## SUPPLIED ENTRIES
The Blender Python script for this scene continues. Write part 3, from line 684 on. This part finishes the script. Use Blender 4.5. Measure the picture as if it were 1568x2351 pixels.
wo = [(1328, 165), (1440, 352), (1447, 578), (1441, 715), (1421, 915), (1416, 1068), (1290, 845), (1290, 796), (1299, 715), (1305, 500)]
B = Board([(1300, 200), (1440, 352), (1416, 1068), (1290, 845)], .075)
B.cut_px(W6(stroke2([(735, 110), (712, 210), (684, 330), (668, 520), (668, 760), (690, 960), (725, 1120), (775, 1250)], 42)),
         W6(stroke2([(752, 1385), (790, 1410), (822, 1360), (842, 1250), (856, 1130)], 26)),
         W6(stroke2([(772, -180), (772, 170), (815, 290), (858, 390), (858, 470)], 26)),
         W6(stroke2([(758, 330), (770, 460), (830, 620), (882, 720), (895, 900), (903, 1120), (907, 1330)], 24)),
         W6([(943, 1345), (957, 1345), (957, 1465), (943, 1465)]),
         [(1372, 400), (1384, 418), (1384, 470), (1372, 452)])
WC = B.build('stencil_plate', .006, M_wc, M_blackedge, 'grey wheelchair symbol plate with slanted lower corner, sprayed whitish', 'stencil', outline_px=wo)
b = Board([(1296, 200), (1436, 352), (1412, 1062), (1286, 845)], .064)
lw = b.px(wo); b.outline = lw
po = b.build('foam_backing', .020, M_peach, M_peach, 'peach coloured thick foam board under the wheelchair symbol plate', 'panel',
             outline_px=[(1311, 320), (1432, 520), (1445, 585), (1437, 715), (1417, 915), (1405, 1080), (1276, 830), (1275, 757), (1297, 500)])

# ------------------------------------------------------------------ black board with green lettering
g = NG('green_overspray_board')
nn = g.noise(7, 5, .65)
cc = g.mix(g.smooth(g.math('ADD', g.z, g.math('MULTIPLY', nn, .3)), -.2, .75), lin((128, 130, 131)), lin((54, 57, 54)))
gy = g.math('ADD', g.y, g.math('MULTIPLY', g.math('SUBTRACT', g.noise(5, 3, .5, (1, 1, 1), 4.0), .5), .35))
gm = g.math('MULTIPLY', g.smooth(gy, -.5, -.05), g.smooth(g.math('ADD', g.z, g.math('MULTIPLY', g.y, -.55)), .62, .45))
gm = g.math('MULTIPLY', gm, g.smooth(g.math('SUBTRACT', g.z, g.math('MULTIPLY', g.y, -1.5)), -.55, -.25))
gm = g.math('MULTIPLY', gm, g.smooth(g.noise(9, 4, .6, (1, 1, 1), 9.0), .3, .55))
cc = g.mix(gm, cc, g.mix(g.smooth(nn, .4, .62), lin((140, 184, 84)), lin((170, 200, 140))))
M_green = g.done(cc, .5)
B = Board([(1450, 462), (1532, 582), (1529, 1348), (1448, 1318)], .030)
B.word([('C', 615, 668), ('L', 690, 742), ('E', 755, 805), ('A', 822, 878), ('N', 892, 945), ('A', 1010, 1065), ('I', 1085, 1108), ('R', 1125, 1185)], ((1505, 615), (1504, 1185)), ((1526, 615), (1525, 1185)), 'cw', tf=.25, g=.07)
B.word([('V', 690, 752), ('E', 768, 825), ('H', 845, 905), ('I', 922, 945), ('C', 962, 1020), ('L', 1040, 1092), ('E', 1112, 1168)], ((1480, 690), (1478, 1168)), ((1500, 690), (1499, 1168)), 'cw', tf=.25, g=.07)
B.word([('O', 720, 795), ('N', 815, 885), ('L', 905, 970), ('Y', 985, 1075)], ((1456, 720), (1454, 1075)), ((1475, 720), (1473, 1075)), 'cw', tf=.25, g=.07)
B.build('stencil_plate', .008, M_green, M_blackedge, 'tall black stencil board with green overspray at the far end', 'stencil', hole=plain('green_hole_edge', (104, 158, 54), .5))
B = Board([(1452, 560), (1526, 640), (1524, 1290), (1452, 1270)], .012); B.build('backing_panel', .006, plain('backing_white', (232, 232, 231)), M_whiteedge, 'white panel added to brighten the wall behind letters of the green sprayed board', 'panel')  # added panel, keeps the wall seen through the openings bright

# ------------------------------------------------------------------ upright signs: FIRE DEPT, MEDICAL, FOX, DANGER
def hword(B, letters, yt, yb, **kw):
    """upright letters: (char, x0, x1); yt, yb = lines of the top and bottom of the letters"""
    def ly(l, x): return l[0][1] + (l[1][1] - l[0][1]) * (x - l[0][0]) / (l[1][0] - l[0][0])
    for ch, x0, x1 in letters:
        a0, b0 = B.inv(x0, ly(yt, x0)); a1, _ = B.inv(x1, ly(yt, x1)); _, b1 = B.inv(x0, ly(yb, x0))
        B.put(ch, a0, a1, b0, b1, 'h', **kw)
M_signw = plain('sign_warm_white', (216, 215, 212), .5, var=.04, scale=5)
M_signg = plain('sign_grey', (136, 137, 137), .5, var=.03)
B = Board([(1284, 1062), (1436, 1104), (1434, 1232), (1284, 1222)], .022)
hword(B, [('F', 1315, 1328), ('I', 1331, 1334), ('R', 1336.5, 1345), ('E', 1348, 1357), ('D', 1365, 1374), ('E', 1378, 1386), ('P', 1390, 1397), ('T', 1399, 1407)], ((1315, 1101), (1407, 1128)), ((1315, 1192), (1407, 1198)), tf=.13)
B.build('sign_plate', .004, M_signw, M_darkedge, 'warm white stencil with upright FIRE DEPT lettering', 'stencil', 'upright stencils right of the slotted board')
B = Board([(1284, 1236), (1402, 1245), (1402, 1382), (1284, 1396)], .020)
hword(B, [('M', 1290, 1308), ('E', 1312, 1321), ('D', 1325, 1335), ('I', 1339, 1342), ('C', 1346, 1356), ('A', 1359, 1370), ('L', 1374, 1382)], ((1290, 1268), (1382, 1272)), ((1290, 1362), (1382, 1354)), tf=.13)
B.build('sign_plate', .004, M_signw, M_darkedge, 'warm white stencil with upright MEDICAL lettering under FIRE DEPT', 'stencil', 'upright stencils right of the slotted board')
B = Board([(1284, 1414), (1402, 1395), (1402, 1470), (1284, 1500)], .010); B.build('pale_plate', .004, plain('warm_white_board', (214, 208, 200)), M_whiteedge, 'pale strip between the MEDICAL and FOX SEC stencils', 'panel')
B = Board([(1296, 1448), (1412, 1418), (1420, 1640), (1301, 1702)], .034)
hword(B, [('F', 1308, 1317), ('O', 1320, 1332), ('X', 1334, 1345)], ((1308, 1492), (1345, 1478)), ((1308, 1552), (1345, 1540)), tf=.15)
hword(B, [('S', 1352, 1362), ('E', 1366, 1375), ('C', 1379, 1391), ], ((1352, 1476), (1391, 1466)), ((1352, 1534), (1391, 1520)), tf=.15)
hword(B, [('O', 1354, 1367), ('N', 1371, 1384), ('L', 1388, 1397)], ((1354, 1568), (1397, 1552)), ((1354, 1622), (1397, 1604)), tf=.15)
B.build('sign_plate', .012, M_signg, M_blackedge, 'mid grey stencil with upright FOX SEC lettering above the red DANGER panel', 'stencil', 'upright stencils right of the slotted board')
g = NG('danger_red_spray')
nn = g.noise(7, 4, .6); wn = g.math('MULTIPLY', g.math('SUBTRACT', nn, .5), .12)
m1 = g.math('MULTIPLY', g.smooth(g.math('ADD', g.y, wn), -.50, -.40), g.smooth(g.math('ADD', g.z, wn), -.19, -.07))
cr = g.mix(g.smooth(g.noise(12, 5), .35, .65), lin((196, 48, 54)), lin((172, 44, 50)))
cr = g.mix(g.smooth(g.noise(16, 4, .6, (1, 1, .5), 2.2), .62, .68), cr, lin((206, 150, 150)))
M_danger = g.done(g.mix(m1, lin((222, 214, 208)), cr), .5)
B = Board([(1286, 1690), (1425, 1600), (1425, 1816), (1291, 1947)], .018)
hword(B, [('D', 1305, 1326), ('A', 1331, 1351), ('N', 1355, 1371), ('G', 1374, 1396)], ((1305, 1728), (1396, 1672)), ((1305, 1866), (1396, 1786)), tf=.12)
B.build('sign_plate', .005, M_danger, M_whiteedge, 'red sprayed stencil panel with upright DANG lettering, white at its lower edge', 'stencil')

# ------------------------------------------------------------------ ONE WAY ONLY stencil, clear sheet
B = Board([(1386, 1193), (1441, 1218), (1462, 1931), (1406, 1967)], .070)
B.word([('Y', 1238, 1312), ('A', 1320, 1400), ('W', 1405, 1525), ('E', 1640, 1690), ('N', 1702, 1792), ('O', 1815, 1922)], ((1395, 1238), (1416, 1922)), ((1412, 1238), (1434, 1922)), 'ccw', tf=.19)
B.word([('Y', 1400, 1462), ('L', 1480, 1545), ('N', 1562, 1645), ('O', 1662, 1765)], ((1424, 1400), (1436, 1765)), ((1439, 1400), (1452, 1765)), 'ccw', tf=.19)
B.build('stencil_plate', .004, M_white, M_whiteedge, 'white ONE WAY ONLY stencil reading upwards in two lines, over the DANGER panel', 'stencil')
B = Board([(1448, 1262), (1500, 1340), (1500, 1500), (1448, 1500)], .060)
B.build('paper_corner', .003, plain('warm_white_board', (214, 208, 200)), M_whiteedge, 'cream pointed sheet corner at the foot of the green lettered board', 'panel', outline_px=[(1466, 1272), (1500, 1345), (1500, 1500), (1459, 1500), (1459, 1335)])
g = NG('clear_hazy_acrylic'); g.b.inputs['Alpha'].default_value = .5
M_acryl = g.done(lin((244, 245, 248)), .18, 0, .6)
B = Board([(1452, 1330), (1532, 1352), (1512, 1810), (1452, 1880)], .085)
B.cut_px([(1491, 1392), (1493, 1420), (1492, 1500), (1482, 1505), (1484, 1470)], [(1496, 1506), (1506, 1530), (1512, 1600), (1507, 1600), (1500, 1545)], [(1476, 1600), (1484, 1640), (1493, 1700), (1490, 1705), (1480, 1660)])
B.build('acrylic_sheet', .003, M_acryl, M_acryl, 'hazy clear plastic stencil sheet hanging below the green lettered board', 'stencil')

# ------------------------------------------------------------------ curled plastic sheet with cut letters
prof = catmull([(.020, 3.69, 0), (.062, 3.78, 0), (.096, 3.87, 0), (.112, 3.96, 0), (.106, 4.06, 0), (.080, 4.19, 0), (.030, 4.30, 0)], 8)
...
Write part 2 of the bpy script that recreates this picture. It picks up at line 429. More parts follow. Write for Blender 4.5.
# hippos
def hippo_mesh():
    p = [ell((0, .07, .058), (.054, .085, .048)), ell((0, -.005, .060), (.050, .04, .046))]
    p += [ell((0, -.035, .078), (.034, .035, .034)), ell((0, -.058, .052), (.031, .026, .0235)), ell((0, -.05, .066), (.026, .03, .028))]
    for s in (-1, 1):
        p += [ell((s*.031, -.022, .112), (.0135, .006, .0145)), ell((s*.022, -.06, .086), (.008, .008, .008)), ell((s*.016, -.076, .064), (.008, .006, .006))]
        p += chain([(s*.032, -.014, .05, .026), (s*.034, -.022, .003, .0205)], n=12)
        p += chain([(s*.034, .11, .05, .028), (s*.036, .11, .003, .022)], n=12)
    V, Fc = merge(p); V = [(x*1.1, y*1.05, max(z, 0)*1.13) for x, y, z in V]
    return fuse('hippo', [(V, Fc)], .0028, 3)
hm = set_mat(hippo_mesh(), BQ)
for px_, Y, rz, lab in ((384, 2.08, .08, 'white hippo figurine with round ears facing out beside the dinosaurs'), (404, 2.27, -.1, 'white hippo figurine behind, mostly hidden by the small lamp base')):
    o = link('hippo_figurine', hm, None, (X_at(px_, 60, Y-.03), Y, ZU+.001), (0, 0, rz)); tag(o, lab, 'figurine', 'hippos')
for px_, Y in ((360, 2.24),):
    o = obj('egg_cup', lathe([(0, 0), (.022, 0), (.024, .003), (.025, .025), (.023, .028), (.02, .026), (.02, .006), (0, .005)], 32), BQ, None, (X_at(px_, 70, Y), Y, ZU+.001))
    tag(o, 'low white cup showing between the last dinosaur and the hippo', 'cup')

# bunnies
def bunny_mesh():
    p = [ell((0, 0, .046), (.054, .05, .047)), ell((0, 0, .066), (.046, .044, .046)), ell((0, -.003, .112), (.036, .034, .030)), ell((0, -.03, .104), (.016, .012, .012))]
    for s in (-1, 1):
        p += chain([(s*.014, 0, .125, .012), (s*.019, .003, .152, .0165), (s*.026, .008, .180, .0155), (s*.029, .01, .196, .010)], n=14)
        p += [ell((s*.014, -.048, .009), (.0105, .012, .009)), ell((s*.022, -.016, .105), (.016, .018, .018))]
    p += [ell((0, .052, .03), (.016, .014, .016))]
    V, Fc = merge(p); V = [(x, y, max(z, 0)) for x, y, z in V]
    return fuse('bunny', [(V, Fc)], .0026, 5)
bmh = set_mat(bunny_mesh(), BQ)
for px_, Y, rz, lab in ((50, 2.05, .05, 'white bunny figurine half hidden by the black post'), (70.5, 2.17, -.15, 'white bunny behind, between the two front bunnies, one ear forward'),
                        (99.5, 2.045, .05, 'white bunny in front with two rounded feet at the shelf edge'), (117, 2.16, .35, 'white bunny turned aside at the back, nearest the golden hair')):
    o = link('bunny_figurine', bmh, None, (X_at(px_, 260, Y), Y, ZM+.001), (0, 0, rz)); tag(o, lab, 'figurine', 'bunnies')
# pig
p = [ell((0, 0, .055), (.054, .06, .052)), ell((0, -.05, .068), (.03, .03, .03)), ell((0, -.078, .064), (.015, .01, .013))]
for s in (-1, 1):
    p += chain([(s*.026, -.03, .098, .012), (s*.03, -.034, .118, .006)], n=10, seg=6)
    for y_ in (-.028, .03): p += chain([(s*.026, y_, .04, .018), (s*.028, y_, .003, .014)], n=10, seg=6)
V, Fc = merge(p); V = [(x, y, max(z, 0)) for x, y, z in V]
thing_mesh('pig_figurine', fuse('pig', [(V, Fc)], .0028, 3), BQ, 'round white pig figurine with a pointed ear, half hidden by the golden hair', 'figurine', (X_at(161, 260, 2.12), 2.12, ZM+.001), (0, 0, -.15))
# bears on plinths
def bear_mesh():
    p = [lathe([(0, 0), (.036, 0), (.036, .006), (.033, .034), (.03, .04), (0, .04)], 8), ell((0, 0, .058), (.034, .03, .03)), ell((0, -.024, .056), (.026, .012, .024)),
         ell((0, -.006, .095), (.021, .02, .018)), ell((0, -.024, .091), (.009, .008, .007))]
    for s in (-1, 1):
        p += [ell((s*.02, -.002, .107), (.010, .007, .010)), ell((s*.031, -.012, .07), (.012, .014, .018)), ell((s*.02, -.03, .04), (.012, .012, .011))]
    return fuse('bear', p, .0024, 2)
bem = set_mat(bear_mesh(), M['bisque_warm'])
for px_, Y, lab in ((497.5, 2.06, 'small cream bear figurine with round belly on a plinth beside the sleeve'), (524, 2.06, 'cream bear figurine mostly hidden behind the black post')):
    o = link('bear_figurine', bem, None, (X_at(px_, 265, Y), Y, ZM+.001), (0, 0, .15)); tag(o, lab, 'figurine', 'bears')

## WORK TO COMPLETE
Say how many lines in the records above hold "bears", and give no other text.

## SOLUTION
2